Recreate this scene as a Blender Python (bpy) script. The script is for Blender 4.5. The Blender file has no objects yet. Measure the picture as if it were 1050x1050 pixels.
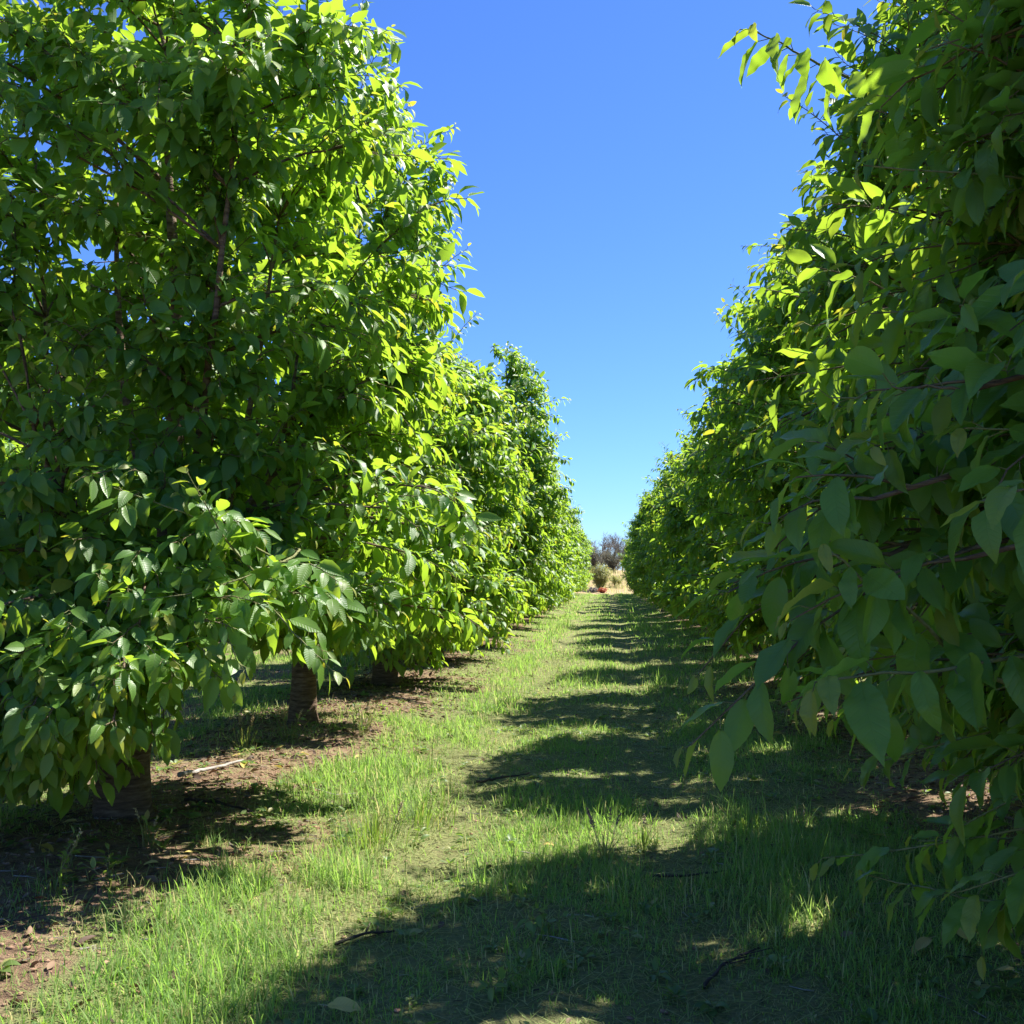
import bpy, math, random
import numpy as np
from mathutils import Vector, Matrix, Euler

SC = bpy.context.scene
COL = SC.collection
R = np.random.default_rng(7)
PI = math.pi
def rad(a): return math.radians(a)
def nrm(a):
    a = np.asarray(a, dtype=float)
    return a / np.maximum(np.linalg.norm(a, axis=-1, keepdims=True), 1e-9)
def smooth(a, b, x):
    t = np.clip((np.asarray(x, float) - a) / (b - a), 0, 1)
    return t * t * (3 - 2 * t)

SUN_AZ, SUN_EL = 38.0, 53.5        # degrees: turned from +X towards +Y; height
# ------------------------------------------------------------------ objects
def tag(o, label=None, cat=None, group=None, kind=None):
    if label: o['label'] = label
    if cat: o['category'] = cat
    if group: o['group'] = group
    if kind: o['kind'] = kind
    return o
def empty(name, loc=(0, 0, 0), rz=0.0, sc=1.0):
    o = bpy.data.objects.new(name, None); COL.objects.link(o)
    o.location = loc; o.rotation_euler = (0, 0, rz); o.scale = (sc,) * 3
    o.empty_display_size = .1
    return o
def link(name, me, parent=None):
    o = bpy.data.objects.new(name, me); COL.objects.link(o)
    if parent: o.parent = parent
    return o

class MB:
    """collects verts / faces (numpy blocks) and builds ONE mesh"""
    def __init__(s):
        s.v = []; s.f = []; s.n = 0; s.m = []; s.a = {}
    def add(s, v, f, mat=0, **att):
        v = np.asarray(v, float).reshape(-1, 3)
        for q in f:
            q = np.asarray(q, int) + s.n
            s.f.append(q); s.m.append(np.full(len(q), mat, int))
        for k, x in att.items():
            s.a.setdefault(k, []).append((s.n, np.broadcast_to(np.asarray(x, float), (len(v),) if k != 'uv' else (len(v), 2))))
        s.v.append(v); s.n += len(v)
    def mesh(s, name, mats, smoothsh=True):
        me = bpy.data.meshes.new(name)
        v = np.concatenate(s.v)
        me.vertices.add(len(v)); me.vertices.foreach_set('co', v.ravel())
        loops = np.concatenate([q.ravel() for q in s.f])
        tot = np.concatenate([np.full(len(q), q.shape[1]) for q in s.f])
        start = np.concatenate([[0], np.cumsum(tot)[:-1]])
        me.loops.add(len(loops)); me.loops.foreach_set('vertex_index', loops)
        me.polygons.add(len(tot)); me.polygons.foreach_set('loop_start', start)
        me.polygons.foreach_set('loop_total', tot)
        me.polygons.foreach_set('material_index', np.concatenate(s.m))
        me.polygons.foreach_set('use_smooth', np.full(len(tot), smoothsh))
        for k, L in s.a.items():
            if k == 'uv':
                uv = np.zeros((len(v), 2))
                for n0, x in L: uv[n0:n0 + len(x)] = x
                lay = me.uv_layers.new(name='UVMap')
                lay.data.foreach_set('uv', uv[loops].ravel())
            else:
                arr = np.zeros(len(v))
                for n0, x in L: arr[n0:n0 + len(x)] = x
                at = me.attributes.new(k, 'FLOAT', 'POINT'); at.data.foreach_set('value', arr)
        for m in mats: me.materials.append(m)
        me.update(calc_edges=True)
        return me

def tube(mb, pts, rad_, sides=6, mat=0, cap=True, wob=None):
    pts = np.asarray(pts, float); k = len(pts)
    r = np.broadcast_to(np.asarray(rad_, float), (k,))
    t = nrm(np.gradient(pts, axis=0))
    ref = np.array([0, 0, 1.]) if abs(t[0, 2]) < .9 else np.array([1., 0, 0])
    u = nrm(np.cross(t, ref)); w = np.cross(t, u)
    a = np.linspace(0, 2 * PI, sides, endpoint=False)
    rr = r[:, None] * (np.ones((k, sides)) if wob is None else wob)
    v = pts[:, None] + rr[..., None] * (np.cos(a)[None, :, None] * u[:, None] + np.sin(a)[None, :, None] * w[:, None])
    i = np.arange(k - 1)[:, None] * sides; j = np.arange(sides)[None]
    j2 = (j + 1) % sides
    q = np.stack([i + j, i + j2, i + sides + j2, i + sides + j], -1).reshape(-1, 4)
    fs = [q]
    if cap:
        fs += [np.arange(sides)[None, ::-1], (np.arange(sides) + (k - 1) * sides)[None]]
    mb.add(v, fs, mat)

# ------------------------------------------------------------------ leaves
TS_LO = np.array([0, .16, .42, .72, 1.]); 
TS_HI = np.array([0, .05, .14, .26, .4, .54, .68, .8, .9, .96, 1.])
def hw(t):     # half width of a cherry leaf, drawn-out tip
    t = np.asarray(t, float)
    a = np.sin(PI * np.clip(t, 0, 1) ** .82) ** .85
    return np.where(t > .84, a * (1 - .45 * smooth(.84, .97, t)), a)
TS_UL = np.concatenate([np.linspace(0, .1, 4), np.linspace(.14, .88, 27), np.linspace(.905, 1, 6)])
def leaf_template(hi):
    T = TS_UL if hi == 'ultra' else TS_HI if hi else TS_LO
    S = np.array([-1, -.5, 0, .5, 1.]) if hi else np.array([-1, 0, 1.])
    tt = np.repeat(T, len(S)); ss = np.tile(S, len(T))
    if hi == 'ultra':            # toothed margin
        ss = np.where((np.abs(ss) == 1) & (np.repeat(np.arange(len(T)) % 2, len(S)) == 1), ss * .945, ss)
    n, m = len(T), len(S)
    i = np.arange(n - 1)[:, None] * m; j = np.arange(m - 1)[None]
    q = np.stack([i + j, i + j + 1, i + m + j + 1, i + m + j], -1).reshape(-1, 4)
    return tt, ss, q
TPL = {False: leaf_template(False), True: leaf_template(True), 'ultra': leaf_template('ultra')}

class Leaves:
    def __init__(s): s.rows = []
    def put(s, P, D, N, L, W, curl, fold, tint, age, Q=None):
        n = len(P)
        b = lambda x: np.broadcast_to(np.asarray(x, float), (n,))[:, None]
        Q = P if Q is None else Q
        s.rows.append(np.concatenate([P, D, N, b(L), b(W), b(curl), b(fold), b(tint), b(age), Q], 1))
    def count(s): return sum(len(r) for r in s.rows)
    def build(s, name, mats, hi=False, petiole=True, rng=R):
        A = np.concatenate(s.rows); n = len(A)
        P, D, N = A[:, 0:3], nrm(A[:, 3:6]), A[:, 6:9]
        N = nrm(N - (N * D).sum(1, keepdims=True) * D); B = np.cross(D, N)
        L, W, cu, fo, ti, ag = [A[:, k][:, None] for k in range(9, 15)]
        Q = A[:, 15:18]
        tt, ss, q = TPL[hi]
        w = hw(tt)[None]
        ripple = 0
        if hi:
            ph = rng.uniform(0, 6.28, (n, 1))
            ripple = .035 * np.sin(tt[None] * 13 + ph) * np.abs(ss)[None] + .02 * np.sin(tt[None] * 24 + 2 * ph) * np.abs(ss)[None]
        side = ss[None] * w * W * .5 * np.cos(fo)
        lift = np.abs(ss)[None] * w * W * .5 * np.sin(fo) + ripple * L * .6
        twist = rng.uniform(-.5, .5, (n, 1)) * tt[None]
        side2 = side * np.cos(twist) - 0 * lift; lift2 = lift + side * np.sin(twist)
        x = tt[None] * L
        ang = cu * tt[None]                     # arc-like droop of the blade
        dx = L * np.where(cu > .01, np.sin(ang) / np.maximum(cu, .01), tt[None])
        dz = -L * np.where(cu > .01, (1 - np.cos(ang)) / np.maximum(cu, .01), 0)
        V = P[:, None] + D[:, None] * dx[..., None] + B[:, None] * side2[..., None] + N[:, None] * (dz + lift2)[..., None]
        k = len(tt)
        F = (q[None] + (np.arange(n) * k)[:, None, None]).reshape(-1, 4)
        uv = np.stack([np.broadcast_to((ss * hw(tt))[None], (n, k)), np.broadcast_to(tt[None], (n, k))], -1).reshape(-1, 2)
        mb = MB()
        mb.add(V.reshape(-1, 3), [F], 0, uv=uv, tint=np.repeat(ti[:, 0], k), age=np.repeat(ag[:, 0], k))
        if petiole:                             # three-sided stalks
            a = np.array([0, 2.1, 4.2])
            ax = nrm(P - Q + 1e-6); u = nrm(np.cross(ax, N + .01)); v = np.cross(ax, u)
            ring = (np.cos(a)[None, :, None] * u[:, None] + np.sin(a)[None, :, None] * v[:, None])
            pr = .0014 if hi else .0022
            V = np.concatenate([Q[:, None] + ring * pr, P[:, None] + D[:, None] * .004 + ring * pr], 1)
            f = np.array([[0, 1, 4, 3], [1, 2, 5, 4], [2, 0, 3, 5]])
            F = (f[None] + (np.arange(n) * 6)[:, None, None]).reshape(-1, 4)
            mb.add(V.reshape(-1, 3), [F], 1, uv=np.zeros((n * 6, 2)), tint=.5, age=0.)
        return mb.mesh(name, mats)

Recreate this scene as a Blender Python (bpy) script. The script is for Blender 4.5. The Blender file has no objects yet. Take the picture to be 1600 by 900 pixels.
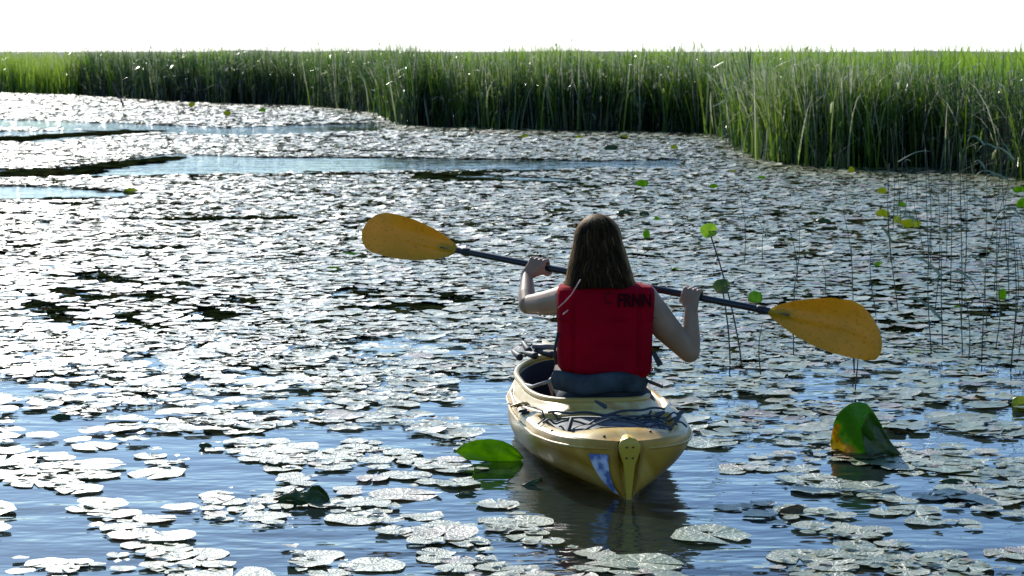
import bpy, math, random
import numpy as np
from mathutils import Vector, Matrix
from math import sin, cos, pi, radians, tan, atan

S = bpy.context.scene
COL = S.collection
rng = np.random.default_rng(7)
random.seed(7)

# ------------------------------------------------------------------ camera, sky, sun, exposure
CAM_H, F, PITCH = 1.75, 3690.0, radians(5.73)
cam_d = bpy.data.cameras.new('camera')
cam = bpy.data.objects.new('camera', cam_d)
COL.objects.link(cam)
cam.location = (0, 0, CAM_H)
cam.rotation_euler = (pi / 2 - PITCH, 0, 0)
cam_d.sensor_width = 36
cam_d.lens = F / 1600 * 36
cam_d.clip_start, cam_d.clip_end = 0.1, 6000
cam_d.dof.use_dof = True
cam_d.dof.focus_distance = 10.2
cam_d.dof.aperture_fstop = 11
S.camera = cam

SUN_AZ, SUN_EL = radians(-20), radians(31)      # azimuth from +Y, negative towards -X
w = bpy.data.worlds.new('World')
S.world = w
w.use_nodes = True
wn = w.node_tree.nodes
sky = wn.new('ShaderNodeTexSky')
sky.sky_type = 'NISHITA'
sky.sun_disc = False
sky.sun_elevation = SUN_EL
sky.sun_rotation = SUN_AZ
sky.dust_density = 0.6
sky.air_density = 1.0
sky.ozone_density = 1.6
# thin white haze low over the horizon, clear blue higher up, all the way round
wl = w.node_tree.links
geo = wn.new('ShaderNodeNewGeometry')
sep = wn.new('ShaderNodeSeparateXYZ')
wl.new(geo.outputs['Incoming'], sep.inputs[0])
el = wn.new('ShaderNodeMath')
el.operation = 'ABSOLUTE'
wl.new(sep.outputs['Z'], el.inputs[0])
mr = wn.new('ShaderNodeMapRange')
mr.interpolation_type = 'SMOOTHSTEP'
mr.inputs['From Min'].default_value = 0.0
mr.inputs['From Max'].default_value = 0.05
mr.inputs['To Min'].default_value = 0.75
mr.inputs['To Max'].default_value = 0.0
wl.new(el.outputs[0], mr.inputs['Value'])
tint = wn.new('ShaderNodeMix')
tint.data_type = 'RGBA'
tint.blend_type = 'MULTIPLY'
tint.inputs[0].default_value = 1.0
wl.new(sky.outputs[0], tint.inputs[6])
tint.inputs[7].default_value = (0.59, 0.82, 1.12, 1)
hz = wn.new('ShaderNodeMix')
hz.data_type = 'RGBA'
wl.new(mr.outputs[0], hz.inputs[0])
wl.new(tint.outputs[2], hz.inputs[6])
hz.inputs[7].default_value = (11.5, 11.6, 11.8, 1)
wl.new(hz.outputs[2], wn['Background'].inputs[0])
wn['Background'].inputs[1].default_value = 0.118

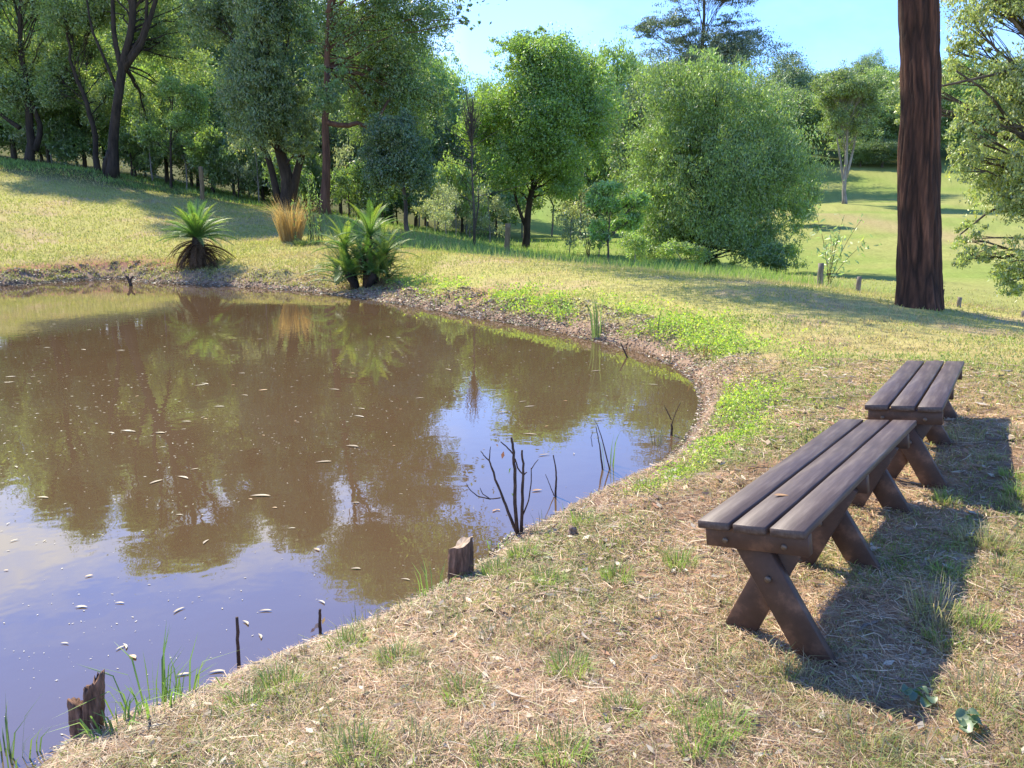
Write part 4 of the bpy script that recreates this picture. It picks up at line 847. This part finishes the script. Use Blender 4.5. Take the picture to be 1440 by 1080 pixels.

Set exercise = Among the entries above, locate the line with "by 900 pixels." and the line with "random.seed(7)". Give those two lines and all lines between them again, exactly, leaving out the pictures.

Complete response =
Recreate this scene as a Blender Python (bpy) script. The script is for Blender 4.5. The Blender file has no objects yet. Take the picture to be 1600 by 900 pixels.
import bpy, math, random
import numpy as np
from mathutils import Vector, Matrix
from math import sin, cos, pi, radians, tan, atan

S = bpy.context.scene
COL = S.collection
rng = np.random.default_rng(7)
random.seed(7)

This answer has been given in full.